Sports

CHAN CANNED NUTT RESIGNS SHERMAN HIRED AT TEXAS A&M

The same day Texas A&M entrusted its program to one former NFL head coach, Georgia Tech decided to end the tenure of another.

Coaches were coming and going around college football yesterday:

* Georgia Tech fired Chan Gailey, the ex-Cowboys coach.

* Texas A&M hired Mike Sherman, the ex-Packers coach.

* Arkansas’ Houston Nutt and Washington State’s Bill Doba both resigned days after emotional wins.

* Indiana gave interim coach Bill Lynch a four-year contract after he led the Hoosiers to their most successful season in 14 years.

* Duke fired Ted Roof, who went 2-3 as an interim coach in 2003 to earn the full-time job then won just four more games the next four seasons.

* Southern Miss’ Jeff Bower resigned after 14 straight winning seasons.

* Colorado State has offered Sonny Lubick a job as an associate athletic director but stopped short of saying he has been fired or has resigned.

Sherman, an assistant head coach with the Texans for two seasons, will return to the school where he was the offensive line coach from 1989-93 and in 1995-96 under R.C. Slocum. He replaces Dennis Franchione, who resigned Friday.

Sherman signed a seven-year contract that will pay him $1.8 million a year.

Gailey was 44-32 in six years at Georgia Tech and 7-5 this year. He never lost fewer than five games in a season and was 0-6 against rival Georgia.

Defensive coordinator Jon Tenuta will take over as interim coach for the bowl, and he will be a candidate for the job permanently.

Trouble mounted for Nutt after the Razorbacks lost their first three Southeastern Conference games. Arkansas rebounded to finish the regular season 8-4 and knocked LSU out of the nation’s No. 1 spot with a 50-48, triple-overtime victory Friday. Defensive coordinator Reggie Herring will coach the team in its bowl.

Nutt went 75-48 at Arkansas since being hired in December 1997.

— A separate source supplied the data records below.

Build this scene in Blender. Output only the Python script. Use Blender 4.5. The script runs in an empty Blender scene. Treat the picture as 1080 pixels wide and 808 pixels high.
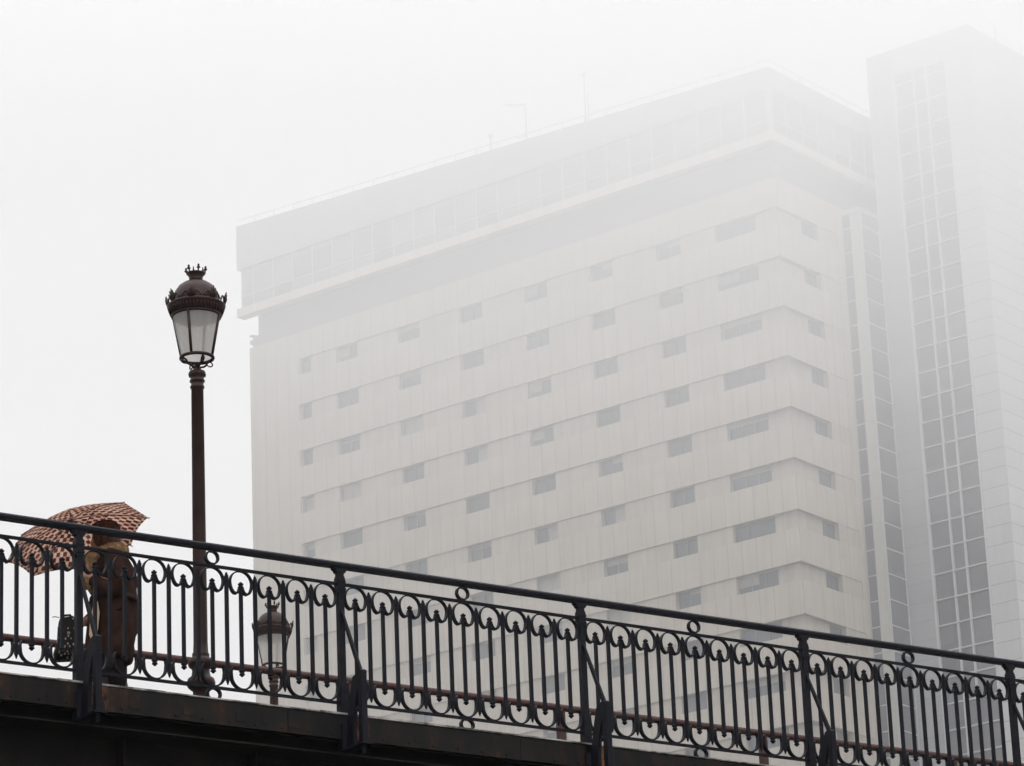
import bpy, bmesh, math, random
from mathutils import Vector, Matrix
random.seed(7)
R = math.radians
scene = bpy.context.scene
col = scene.collection
PI = math.pi

# ------------------------------------------------------------------ helpers
class MB:
    """collects shapes into one bmesh, then links them as one object"""
    def __init__(s): s.bm = bmesh.new(); s.mi = 0
    def _set(s, faces):
        for f in faces: f.material_index = s.mi
    def box(s, x0, x1, y0, y1, z0, z1):
        v = [s.bm.verts.new(p) for p in ((x0,y0,z0),(x1,y0,z0),(x1,y1,z0),(x0,y1,z0),(x0,y0,z1),(x1,y0,z1),(x1,y1,z1),(x0,y1,z1))]
        s._set([s.bm.faces.new([v[i] for i in q]) for q in ((3,2,1,0),(4,5,6,7),(0,1,5,4),(1,2,6,5),(2,3,7,6),(3,0,4,7))])
        return s
    def prism(s, poly, axis, a, b):
        """poly: 2-D outline; extruded from a to b along axis 'x','y' or 'z'"""
        def P(u, w, k):
            return {'x':(k,u,w),'y':(u,k,w),'z':(u,w,k)}[axis]
        A = [s.bm.verts.new(P(u,w,a)) for u,w in poly]; B = [s.bm.verts.new(P(u,w,b)) for u,w in poly]
        fs = [s.bm.faces.new(A), s.bm.faces.new(B[::-1])]
        n = len(poly)
        for i in range(n): fs.append(s.bm.faces.new((A[i],B[i],B[(i+1)%n],A[(i+1)%n])))
        s._set(fs); return s
    def tube(s, pts, r, n=8, closed=False, squash=None):
        """round tube along pts; r is a number or a list"""
        pts = [Vector(p) for p in pts]; m = len(pts)
        rs = r if isinstance(r,(list,tuple)) else [r]*m
        rings = []; up = None
        for i,p in enumerate(pts):
            a = pts[(i-1)%m] if (i>0 or closed) else p
            b = pts[(i+1)%m] if (i<m-1 or closed) else p
            t = (b-a).normalized()
            if up is None:
                up = Vector((0,0,1)) if abs(t.z)<.9 else Vector((1,0,0))
            u = (up - t*up.dot(t))
            if u.length<1e-5: u = Vector((0,1,0))-t*t.y
            u.normalize(); up = u; w = t.cross(u)
            rings.append([s.bm.verts.new(p+(u*math.cos(2*PI*k/n)+w*math.sin(2*PI*k/n))*rs[i]) for k in range(n)])
        fs = []
        for i in range(m if closed else m-1):
            A,B = rings[i], rings[(i+1)%m]
            for k in range(n): fs.append(s.bm.faces.new((A[k],A[(k+1)%n],B[(k+1)%n],B[k])))
        if not closed:
            fs.append(s.bm.faces.new(rings[0][::-1])); fs.append(s.bm.faces.new(rings[-1]))
        for f in fs: f.smooth = True
        s._set(fs); return s
    def band(s, pts, hw, ht):
        """flat bar along pts lying in the x-z plane: hw = half width across (y), ht = half thickness (number or list)"""
        m = len(pts); pts = [Vector(p) for p in pts]; rings = []
        hts = ht if isinstance(ht,(list,tuple)) else [ht]*m
        for i,p in enumerate(pts):
            t = (pts[min(i+1,m-1)]-pts[max(i-1,0)]).normalized()
            nrm = Vector((-t.z,0,t.x)); y = Vector((0,1,0))
            rings.append([s.bm.verts.new(p+nrm*a*hts[i]+y*b*hw) for a,b in ((1,1),(1,-1),(-1,-1),(-1,1))])
        fs = []
        for i in range(m-1):
            A,B = rings[i],rings[i+1]
            for k in range(4): fs.append(s.bm.faces.new((A[k],A[(k+1)%4],B[(k+1)%4],B[k])))
        fs.append(s.bm.faces.new(rings[0][::-1])); fs.append(s.bm.faces.new(rings[-1]))
        s._set(fs); return s
    def lathe(s, prof, n=24, cx=0, cy=0, z=0, close=True):
        rings = [[s.bm.verts.new((cx+r*math.cos(2*PI*k/n), cy+r*math.sin(2*PI*k/n), z+h)) for k in range(n)] for r,h in prof]
        fs = []
        for A,B in zip(rings,rings[1:]):
            for k in range(n): fs.append(s.bm.faces.new((A[k],A[(k+1)%n],B[(k+1)%n],B[k])))
        if close:
            fs.append(s.bm.faces.new(rings[0][::-1])); fs.append(s.bm.faces.new(rings[-1]))
        for f in fs: f.smooth = True
        s._set(fs); return s
    def loft(s, rings, cap=True):
        """rings: list of equal-length lists of points"""
        V = [[s.bm.verts.new(p) for p in r] for r in rings]; n = len(V[0]); fs = []
        for A,B in zip(V,V[1:]):
            for k in range(n): fs.append(s.bm.faces.new((A[k],A[(k+1)%n],B[(k+1)%n],B[k])))
        if cap: fs.append(s.bm.faces.new(V[0][::-1])); fs.append(s.bm.faces.new(V[-1]))
        for f in fs: f.smooth = True
        s._set(fs); return s
    def ball(s, c, rx, ry, rz, n=12, m=8):
        c = Vector(c)
        rings = [[c+Vector((rx*math.sin(PI*j/m)*math.cos(2*PI*k/n), ry*math.sin(PI*j/m)*math.sin(2*PI*k/n), -rz*math.cos(PI*j/m))) for k in range(n)] for j in range(1,m)]
        return s.loft(rings)
    def build(s, name, mats, parent=None, recalc=True):
        if recalc: bmesh.ops.recalc_face_normals(s.bm, faces=s.bm.faces)
        me = bpy.data.meshes.new(name); s.bm.to_mesh(me); s.bm.free()
        for m in (mats if isinstance(mats,(list,tuple)) else [mats]): me.materials.append(m)
        o = bpy.data.objects.new(name, me); col.objects.link(o)
        if parent is not None: o.parent = parent
        return o

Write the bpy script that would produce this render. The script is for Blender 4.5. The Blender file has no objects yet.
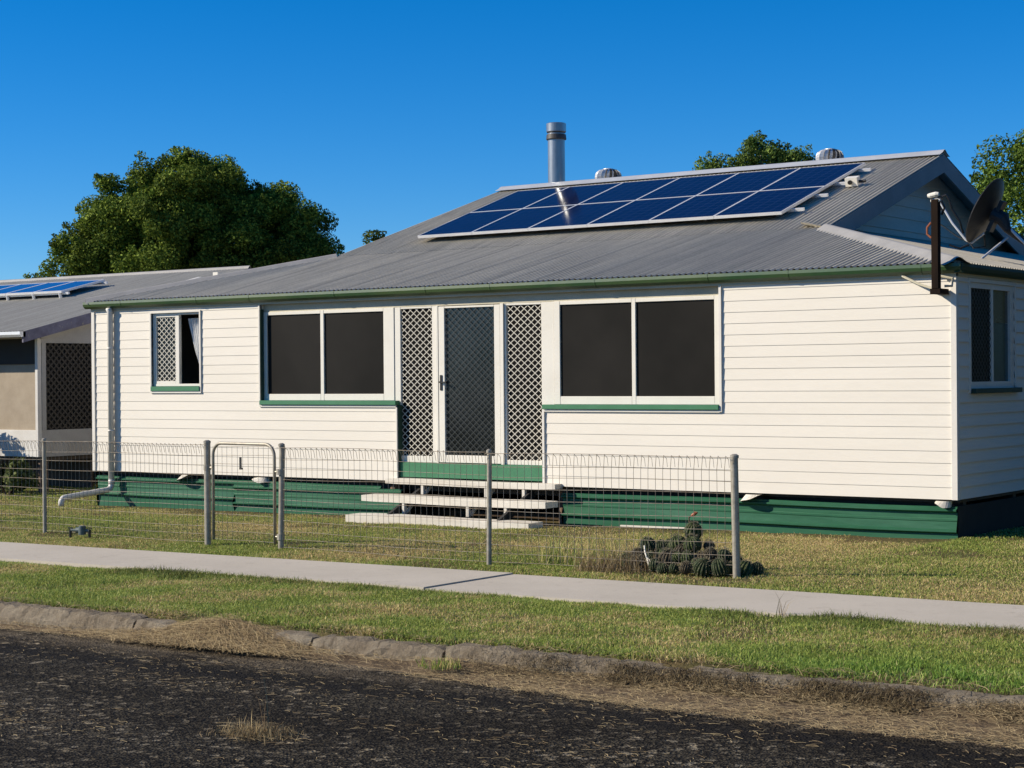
import bpy, math, random
import numpy as np
from math import sin, cos, tan, pi, radians
from mathutils import Vector, Matrix

random.seed(7); RNG = np.random.default_rng(11)
scene = bpy.context.scene
COL = scene.collection
S = 0.007                                   # the street falls gently to the left

def gz(x):
    return S * np.clip(x, -30., 14.)

# ------------------------------------------------------------------ materials
def nt_new(name):
    m = bpy.data.materials.new(name); m.use_nodes = True
    nt = m.node_tree; nt.nodes.clear()
    out = nt.nodes.new('ShaderNodeOutputMaterial')
    return m, nt, out

def add(nt, kind, **kw):
    n = nt.nodes.new(kind)
    for k, v in kw.items():
        if k in n.inputs: n.inputs[k].default_value = v
        else: setattr(n, k, v)
    return n

def noise(nt, vec, scale, detail=4., rough=.6, dist=0.):
    n = add(nt, 'ShaderNodeTexNoise', Scale=scale, Detail=detail, Roughness=rough, Distortion=dist)
    nt.links.new(vec, n.inputs['Vector']); return n.outputs['Fac']

def ramp(nt, fac, p0, p1, c0=(0, 0, 0, 1), c1=(1, 1, 1, 1)):
    r = nt.nodes.new('ShaderNodeValToRGB'); e = r.color_ramp.elements
    e[0].position = p0; e[1].position = p1; e[0].color = c0; e[1].color = c1
    nt.links.new(fac, r.inputs['Fac']); return r.outputs['Color']

def mix(nt, fac, a, b, mode='MIX'):
    n = nt.nodes.new('ShaderNodeMix'); n.data_type = 'RGBA'; n.blend_type = mode
    for idx, v in ((0, fac), (6, a), (7, b)):
        if isinstance(v, (int, float)): n.inputs[idx].default_value = v
        elif isinstance(v, (tuple, list)): n.inputs[idx].default_value = (*v[:3], 1)
        else: nt.links.new(v, n.inputs[idx])
    return n.outputs[2]

def scaled(nt, vec, s):
    m = add(nt, 'ShaderNodeMapping'); m.inputs['Scale'].default_value = s
    nt.links.new(vec, m.inputs['Vector']); return m.outputs['Vector']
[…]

In what was called a mutual decision, Doba and WSU athletic director Jim Sterk said Doba decided during a morning meeting he would step down after five seasons. He was 5-7 this year, 30-29 overall, including Saturday’s 42-35 win over Washington, which gave him a 3-2 record against the Cougars’ rival.

Bower spent 29 years at Southern Miss as a quarterback, assistant and head coach. He was 119-82-1 in 17 seasons and had been in the same job longer than all but three coaches in the Football Bowl Subdivision. Only Penn State’s Joe Paterno (42), Florida State’s Bobby Bowden (32) and Virginia Tech’s Frank Beamer (21) have longer tenures.

The season had been a disappointment for Bower and Southern Miss. Picked to win Conference USA, the Golden Eagles stumbled to a 2-3 start and finished 7-5.

A terse Bower did not sound like the resignation was completely voluntary.

“I want you to know there’s a lot of fight left in Jeff Bower, and I am not done yet,” the grim-faced coach said.

Colorado State president Larry Penley said the school and Lubick are in “retirement” talks.